Is the EU Setting Libya Up for Epic Failure?

^(Author: Libyan Gazette Editorial Staff)

EU Council extends its mission in Libya to August 2017 and Approves Budget.

The European Union announced on Thursday that it will extend its European Union Border Assistance Mission (EUBAM) by one year and allocated $19 million.

“On 4 August 2016, the Council extended the mandate of the planning mission EUBAM Libya until 21 August 2017. It also approved a budget of €17 million for the period from 22 August 2016 to 21 August 2017. As part of the EU’s comprehensive approach to support the transition to a democratic, stable and prosperous Libya, EUBAM Libya is mandated to plan for a possible future EU mission providing advice and capacity-building in the area of criminal justice, migration, border security and counter-terrorism,” the statement reads.

All future missions will be focused on sharing information and training Libyan law enforcement officers to prevent desperate refugees from fleeing Africa to Europe.

“Any future civilian mission in Libya would seek in particular to address law enforcement aspects of irregular migration, smuggling of migrants and trafficking of human beings while promoting longer term efforts on security sector reform, including governance,” said the EU statement.

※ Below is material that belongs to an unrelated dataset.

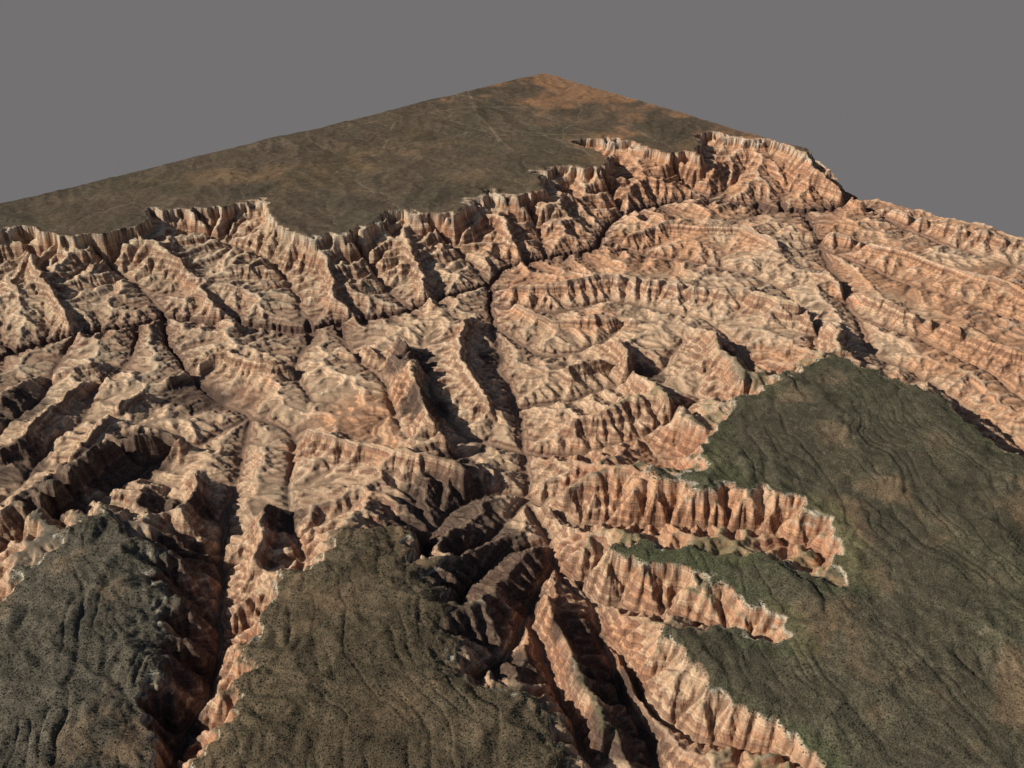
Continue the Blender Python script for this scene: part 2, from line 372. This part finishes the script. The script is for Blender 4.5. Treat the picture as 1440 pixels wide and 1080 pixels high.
# ---------------- materials
def material(name,fine_scale,var,bump,bd,strata=0):
    m=bpy.data.materials.new(name); m.use_nodes=True; nt=m.node_tree; nd=nt.nodes; lk=nt.links
    b=nd['Principled BSDF']; b.inputs['Roughness'].default_value=.95; b.inputs['Specular IOR Level'].default_value=.05
    at=nd.new('ShaderNodeAttribute'); at.attribute_name='Col'
    tc=nd.new('ShaderNodeTexCoord')
    n=nd.new('ShaderNodeTexNoise'); n.inputs['Scale'].default_value=fine_scale; n.inputs['Detail'].default_value=4; n.inputs['Roughness'].default_value=.7
    lk.new(tc.outputs['Object'],n.inputs['Vector'])
    mr=nd.new('ShaderNodeMapRange'); mr.inputs['From Min'].default_value=.3; mr.inputs['From Max'].default_value=.7
    mr.inputs['To Min'].default_value=1-var; mr.inputs['To Max'].default_value=1+var
    lk.new(n.outputs['Fac'],mr.inputs['Value'])
    vm=nd.new('ShaderNodeVectorMath'); vm.operation='SCALE'
    lk.new(at.outputs['Color'],vm.inputs[0]); lk.new(mr.outputs['Result'],vm.inputs['Scale'])
    out=vm.outputs['Vector']; hgt=n.outputs['Fac']
    if strata:   # thin horizontal rock layers following the height
        sx=nd.new('ShaderNodeSeparateXYZ'); lk.new(tc.outputs['Object'],sx.inputs[0])
        wn=nd.new('ShaderNodeTexNoise'); wn.inputs['Scale'].default_value=1.5; lk.new(tc.outputs['Object'],wn.inputs['Vector'])
        ad=nd.new('ShaderNodeMath'); ad.operation='MULTIPLY_ADD'; ad.inputs[1].default_value=.05; lk.new(wn.outputs['Fac'],ad.inputs[0]); lk.new(sx.outputs['Z'],ad.inputs[2])
        n1d=nd.new('ShaderNodeTexNoise'); n1d.noise_dimensions='1D'; n1d.inputs['Scale'].default_value=32; n1d.inputs['Detail'].default_value=3; lk.new(ad.outputs[0],n1d.inputs['W'])
        m2=nd.new('ShaderNodeMapRange'); m2.inputs['From Min'].default_value=.35; m2.inputs['From Max'].default_value=.65; m2.inputs['To Min'].default_value=1-strata; m2.inputs['To Max'].default_value=1+strata*.7
        lk.new(n1d.outputs['Fac'],m2.inputs['Value'])
        v2=nd.new('ShaderNodeVectorMath'); v2.operation='SCALE'; lk.new(out,v2.inputs[0]); lk.new(m2.outputs['Result'],v2.inputs['Scale']); out=v2.outputs['Vector']
    lk.new(out,b.inputs['Base Color'])
    bp=nd.new('ShaderNodeBump'); bp.inputs['Strength'].default_value=bump; bp.inputs['Distance'].default_value=bd
    lk.new(hgt,bp.inputs['Height']); lk.new(bp.outputs['Normal'],b.inputs['Normal'])
    return m
rock=material('canyon_rock',34,.20,.8,.016,.30)
scrubm=material('scrub_ground',42,.65,.8,.03)
# ---------------- meshes
V=np.stack([WX,WY,ZM],-1).reshape(-1,3).astype(np.float32)
CC=np.concatenate([C,np.ones((NM,NM,1),np.float32)],-1).reshape(-1,4).astype(np.float32)
ix=np.arange(NM*NM).reshape(NM,NM)
Q=np.stack([ix[:-1,:-1],ix[1:,:-1],ix[1:,1:],ix[:-1,1:]],-1).reshape(-1,4)
pid=np.where(f>1.0,who+1,0)
fid=pid[:-1,:-1].reshape(-1)
def rawmesh(name,vv,qq,k):
    me=bpy.data.meshes.new(name)
    me.vertices.add(len(vv)); me.vertices.foreach_set('co',vv.ravel())
    me.loops.add(qq.size); me.loops.foreach_set('vertex_index',qq.ravel())
    me.polygons.add(len(qq)); me.polygons.foreach_set('loop_start',np.arange(0,qq.size,k,dtype=np.int32))
    me.update(calc_edges=True)
    return me
def build(name,k,mat,label,cat):
    q=Q[fid==k]
    used=np.zeros(len(V),bool); used[q.ravel()]=True
    rm=np.cumsum(used)-1; vv=V[used]; qq=rm[q].astype(np.int32)
    me=rawmesh(name,vv,qq,4)
    me.polygons.foreach_set('use_smooth',np.ones(len(qq),bool))
    a=me.color_attributes.new('Col','FLOAT_COLOR','POINT'); a.data.foreach_set('color',CC[used].ravel())
    me.materials.append(mat)
    o=bpy.data.objects.new(name,me); bpy.context.scene.collection.objects.link(o)
    o['kind']='structure'; o['label']=label; o['category']=cat
    return o
build('canyon',0,rock,'eroded tan and orange canyon of branching ridges and gullies below the plateau rims','canyon')
build('plateau',1,scrubm,'flat brown plateau beyond the far canyon rim, with an orange far corner','plateau')
build('mesa',2,scrubm,'large olive green tableland with finger promontories at the right','mesa')
build('mesa',3,scrubm,'olive brown mesa top at the bottom centre between two dark gorges','mesa')
build('mesa',4,scrubm,'dark olive mesa top in the bottom left corner, left of the dark gorge','mesa')
# ---------------- scrub: countless small bushes on the near tablelands
ok=(f>.975)&(SDP[1:].max(0)>-.6)
wgt=(ok*(1-sm(n2+.5*n4,.1,.5)*.75)).ravel()*((np.gradient(ma)[:,None]*np.gradient(ma)[None,:]).ravel())
px_=(WX/np.maximum(.1,(WY*math.cos(TH)+H*math.sin(TH)))).ravel(); wgt=wgt*(np.abs(px_)<.6)
NS=100000
pick=rng.choice(len(wgt),NS,p=wgt/wgt.sum())
P=V[pick]+np.stack([rng.normal(0,.012,NS),rng.normal(0,.012,NS),np.zeros(NS)-.002],1)
rs=(.006+.010*rng.random(NS)**2); an=rng.random(NS)*6.28
vv=np.zeros((NS,5,3),np.float32)
for k in range(4):
    rr=rs*(.7+.6*rng.random(NS)); vv[:,k,0]=P[:,0]+rr*np.cos(an+k*1.57); vv[:,k,1]=P[:,1]+rr*np.sin(an+k*1.57); vv[:,k,2]=P[:,2]
vv[:,4,0]=P[:,0]+rs*.2; vv[:,4,1]=P[:,1]; vv[:,4,2]=P[:,2]+rs*1.1
b0=(np.arange(NS)*5)[:,None]
tri=np.stack([np.concatenate([b0+k,b0+(k+1)%4,b0+4],1) for k in range(4)],1).reshape(-1,3).astype(np.int32)
me=rawmesh('scrub',vv.reshape(-1,3),tri,3)
m=bpy.data.materials.new('bush_leaves'); m.use_nodes=True; nt=m.node_tree; b=nt.nodes['Principled BSDF']; b.inputs['Roughness'].default_value=.9; b.inputs['Specular IOR Level'].default_value=.05
n=nt.nodes.new('ShaderNodeTexNoise'); n.inputs['Scale'].default_value=4; cr=nt.nodes.new('ShaderNodeValToRGB')
cr.color_ramp.elements[0].position=.35; cr.color_ramp.elements[0].color=(.042,.044,.026,1); cr.color_ramp.elements[1].position=.65; cr.color_ramp.elements[1].color=(.09,.085,.055,1)
tc=nt.nodes.new('ShaderNodeTexCoord'); nt.links.new(tc.outputs['Object'],n.inputs['Vector']); nt.links.new(n.outputs['Fac'],cr.inputs['Fac']); nt.links.new(cr.outputs['Color'],b.inputs['Base Color'])
me.materials.append(m); o=bpy.data.objects.new('scrub',me); bpy.context.scene.collection.objects.link(o)
o['kind']='stuff'; o['label']='low dark green scrub speckled over the near mesa tops'; o['category']='scrub'
# ---------------- grey sky standing far behind the terrain
na=48; R=160.0
bv=[];bf=[]
for i in range(na+1):
    a=math.radians(0+180*i/na)
    bv+= [(R*math.cos(a),12+R*math.sin(a),-140),(R*math.cos(a),12+R*math.sin(a),45)]
for i in range(na): bf.append((2*i,2*i+1,2*i+3,2*i+2))
me=bpy.data.meshes.new('sky'); me.from_pydata(bv,[],bf)
m=bpy.data.materials.new('grey_sky'); m.use_nodes=True; nt=m.node_tree; nt.nodes.clear()
e=nt.nodes.new('ShaderNodeEmission'); e.inputs[0].default_value=(.171,.165,.167,1); o_=nt.nodes.new('ShaderNodeOutputMaterial'); nt.links.new(e.outputs[0],o_.inputs[0])
me.materials.append(m); so=bpy.data.objects.new('sky',me); bpy.context.scene.collection.objects.link(so)
so['kind']='structure'; so['label']='plain flat grey sky behind the terrain'; so['category']='sky'
# ---------------- light, world, camera
sv=Vector((-.86,-.20,.54))
w=bpy.data.worlds.new('World'); bpy.context.scene.world=w; w.use_nodes=True
sk=w.node_tree.nodes.new('ShaderNodeTexSky'); sk.sky_type='NISHITA'; sk.sun_disc=False
sk.sun_elevation=math.atan2(sv.z,math.hypot(sv.x,sv.y)); sk.sun_rotation=math.atan2(sv.x,sv.y)
w.node_tree.links.new(sk.outputs[0],w.node_tree.nodes['Background'].inputs[0]); w.node_tree.nodes['Background'].inputs[1].default_value=.05
s=bpy.data.lights.new('sun','SUN'); s.energy=5.0; s.angle=math.radians(.5); s.color=(1,.93,.82)
so=bpy.data.objects.new('sun',s); bpy.context.scene.collection.objects.link(so)
so.rotation_euler=sv.to_track_quat('Z','Y').to_euler()
cd=bpy.data.cameras.new('camera'); cd.sensor_width=36; cd.lens=35; cd.clip_end=800
co=bpy.data.objects.new('camera',cd); bpy.context.scene.collection.objects.link(co)
co.location=(0,0,H); co.rotation_euler=(math.pi/2-TH,0,0)
bpy.context.scene.camera=co
bpy.context.scene.view_settings.view_transform='Standard'
print('done',time.time()-T0)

Human Rights Watch (HRW) warns that such initiatives by the EU puts tens of thousands of refugees at serious risk of continued abuse, torture and violation of human rights, which they are hoping to flee by seeking refuge in Europe.  

Rather than providing refugees with humanitarian care, Europe is trying to dissolve itself of responsibility and leave Libya, a nation that has not been able to hold itself together since the 2011 uprising, solely responsible.

Amnesty International has also criticised the European Union’s attempt to avoid having to care for tens of thousands of refugees. Weak states like Libya are in no position to support the unprecedented refugee crisis and Europe, said Amnesty.

The EU said that its initiatives pertaining to EUBAM will only commence “at the request of the legitimate Libyan authorities.”

Earlier this year the EU made changes to EUBAM in Libya to focus on preventing refugees from making the journey across the Mediterranean to Europe.

The EUBAM is located in Tunis and has established relations with Libyan authorities. The mission’s budget, which was approved by the decision, provides for the activities and staff in Tunis as well as for the possibility to deploy to Libya as soon as the security situation allows.